Quinta película del
director canadiense Denis Villeneuve, que cuenta una historia
implacable y muy intrincada pero que, finalmente, no termina de convencer.
¿Por qué? Primero, por la forma de ser contada. Si la madre conoce toda la
historia, ¿qué sentido tiene el puzzle que les pone delante a los hijos?
Segundo, porque no ofrece un retrato complejo ni convincente de los problemas
que padece lo que el Foreign Office llama
el Oriente Medio. Y, tercero, porque tampoco convence en el nivel del drama
personal, por su naturaleza rocambolesca, más propia de un culebrón que de la
lectura de un testamento. Pero en abstracto sí funciona. Por una
triple apuesta. Como una apuesta contra la ira y el odio. Como una
apuesta por la identidad rota por la guerra. Y como una apuesta en favor de la
libertad para reconstruirnos pero también para mantener determinadas
tradiciones. La puesta en escena, eso sí, es de una sutileza, de una elegancia
y de una riqueza visual dignas de elogio. No por
casualidad, el mismo director es el autor de las interesantes Enemigo y Prisioneros. La música, por cierto, es de una de las bandas más
creativas de las últimas décadas, Radiohead.

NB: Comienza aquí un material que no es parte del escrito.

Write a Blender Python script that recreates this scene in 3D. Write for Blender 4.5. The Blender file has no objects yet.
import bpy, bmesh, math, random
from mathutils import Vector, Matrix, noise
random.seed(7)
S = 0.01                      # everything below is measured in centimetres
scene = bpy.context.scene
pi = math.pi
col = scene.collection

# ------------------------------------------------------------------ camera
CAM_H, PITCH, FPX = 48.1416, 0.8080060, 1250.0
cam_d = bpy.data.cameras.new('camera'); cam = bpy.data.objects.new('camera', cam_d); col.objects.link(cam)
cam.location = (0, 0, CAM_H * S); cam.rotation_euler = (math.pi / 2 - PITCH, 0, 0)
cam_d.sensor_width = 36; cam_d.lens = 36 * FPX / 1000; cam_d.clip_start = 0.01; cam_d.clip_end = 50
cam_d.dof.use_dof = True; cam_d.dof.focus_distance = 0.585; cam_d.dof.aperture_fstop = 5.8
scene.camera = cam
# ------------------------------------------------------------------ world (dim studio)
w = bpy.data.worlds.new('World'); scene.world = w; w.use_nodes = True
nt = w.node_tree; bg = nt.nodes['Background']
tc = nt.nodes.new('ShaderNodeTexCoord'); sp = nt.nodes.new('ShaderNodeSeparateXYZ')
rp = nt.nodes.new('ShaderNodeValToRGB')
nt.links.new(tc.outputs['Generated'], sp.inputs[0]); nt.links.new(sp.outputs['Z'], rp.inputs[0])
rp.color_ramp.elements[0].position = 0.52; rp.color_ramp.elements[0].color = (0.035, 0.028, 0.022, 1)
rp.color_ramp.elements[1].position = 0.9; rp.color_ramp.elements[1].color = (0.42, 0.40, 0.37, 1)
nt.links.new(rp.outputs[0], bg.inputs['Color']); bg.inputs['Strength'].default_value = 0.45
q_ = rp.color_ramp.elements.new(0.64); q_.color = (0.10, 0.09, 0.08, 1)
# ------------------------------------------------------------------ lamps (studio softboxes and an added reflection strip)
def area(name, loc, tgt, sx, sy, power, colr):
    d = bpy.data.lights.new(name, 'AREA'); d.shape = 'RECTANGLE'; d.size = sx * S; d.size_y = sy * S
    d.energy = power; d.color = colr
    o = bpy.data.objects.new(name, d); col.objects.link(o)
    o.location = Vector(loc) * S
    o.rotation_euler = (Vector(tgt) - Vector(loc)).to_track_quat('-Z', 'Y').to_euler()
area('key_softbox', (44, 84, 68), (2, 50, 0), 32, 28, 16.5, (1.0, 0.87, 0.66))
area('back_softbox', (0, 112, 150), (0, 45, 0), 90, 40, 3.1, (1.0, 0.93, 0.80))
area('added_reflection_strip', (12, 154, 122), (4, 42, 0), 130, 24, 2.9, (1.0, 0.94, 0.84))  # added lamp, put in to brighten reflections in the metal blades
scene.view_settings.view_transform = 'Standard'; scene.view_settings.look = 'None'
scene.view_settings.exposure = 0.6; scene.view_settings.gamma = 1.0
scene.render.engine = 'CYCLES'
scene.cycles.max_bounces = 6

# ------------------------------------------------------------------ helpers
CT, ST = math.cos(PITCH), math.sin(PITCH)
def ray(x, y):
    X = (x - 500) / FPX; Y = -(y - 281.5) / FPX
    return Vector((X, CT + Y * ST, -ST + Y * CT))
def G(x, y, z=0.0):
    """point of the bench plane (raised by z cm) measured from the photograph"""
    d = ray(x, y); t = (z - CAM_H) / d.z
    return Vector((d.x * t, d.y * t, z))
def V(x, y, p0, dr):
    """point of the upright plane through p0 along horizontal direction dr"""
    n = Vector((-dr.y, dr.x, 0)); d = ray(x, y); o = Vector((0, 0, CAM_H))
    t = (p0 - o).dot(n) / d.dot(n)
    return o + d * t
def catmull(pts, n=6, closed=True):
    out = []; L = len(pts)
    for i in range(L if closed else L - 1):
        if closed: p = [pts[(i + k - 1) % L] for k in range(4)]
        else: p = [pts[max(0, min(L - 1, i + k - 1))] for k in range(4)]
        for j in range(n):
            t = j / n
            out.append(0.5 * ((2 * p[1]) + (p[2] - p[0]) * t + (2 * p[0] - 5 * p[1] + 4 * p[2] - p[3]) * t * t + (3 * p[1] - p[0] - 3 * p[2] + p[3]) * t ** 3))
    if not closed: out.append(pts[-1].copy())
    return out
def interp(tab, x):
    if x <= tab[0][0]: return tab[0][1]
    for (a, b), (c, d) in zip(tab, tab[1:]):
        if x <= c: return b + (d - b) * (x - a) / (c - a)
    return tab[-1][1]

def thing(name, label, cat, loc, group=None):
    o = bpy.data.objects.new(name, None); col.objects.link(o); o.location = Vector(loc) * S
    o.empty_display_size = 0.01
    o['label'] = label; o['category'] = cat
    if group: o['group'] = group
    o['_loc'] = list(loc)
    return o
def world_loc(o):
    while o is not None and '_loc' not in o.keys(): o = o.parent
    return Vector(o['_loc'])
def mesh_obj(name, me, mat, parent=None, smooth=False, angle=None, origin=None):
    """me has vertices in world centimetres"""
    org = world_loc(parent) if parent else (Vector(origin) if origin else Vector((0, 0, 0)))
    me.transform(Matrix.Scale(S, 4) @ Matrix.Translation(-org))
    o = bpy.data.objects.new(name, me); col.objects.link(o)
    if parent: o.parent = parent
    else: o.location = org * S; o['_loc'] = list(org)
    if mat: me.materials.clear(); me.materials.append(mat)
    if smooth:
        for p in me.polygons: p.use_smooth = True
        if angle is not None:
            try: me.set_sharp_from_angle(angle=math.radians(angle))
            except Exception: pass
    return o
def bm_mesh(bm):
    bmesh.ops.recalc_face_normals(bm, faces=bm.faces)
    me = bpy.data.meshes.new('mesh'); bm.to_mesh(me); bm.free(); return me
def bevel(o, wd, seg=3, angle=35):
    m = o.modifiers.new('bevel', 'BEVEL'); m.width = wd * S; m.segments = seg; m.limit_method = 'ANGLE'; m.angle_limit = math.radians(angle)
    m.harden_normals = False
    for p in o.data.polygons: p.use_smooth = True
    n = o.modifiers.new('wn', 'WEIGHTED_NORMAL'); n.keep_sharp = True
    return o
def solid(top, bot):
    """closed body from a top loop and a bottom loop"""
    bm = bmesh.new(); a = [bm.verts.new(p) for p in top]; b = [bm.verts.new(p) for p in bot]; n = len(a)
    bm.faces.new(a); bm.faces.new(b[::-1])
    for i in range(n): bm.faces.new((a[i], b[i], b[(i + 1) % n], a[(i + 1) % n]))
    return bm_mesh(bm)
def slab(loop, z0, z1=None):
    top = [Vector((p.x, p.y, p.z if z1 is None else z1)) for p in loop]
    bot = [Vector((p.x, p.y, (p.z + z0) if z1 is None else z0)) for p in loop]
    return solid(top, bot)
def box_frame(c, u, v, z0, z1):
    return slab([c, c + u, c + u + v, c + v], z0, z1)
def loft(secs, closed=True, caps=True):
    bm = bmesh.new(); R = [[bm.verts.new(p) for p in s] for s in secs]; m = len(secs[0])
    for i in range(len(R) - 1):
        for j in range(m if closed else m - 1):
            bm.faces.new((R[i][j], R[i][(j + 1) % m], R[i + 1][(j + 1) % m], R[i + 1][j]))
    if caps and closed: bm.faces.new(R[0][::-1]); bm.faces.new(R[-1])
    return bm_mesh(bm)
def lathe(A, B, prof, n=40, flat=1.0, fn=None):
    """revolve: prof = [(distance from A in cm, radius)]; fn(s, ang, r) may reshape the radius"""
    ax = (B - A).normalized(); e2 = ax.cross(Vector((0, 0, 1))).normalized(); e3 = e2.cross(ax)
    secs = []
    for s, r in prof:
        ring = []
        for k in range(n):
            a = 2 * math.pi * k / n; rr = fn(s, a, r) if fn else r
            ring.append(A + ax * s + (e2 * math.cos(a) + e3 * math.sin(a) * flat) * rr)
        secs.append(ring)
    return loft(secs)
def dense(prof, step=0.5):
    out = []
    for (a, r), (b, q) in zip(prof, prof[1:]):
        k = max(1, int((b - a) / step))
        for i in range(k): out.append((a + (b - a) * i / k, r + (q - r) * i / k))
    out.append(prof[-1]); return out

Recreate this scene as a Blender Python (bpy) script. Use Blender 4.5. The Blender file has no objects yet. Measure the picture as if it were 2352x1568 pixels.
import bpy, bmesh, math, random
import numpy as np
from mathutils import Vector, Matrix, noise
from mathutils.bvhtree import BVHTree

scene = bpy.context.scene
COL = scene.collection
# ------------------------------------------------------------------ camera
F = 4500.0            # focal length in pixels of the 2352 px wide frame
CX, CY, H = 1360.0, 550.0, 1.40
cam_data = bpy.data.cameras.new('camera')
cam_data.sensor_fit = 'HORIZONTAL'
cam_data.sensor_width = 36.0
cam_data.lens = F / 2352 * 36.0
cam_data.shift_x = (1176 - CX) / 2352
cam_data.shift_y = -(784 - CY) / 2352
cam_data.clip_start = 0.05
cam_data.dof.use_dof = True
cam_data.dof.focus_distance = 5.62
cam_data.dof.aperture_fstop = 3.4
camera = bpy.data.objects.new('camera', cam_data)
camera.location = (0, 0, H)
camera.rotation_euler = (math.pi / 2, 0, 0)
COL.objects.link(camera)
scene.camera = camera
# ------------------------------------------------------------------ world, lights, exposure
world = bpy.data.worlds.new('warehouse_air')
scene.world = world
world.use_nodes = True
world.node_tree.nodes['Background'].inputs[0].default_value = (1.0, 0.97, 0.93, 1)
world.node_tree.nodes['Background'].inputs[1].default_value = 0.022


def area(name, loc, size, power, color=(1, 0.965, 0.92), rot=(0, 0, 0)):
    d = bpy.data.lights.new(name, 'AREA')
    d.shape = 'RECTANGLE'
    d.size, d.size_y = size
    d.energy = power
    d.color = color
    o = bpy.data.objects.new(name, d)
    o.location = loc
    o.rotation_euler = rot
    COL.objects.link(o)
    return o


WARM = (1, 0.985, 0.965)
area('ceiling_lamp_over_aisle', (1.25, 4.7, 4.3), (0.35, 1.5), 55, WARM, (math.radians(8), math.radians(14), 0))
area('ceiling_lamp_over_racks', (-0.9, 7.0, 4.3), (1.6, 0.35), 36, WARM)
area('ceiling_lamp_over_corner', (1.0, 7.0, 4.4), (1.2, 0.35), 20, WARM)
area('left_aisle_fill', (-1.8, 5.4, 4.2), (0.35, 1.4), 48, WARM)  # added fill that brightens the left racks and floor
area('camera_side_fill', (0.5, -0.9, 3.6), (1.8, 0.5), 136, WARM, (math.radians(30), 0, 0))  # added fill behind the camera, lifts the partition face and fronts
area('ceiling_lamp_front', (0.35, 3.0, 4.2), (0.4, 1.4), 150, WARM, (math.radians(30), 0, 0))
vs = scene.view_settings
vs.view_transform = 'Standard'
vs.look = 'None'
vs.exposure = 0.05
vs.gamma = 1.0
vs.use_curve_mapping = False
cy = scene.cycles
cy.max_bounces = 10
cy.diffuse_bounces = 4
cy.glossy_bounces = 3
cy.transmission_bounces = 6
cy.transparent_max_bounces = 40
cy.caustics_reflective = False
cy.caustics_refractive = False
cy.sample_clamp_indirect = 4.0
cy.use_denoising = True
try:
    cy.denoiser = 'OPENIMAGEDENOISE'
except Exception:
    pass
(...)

Otra cosa es qué pinta en este film.
Ahh, sí, la multiculturalidad. Las interpretaciones tampoco son especialmente
reseñables, aunque sí la ambientación. En definitiva, una forma muy enrevesada
de contar una historia que se podría haber contado con muchos menos retruécanos
narrativos, con muchas menos casualidades y con un buen puñado de asesores
históricos. Nada que ver con ese espléndido ejercicio de narración
histórico-documental que es Vals con Bashir, por ejemplo.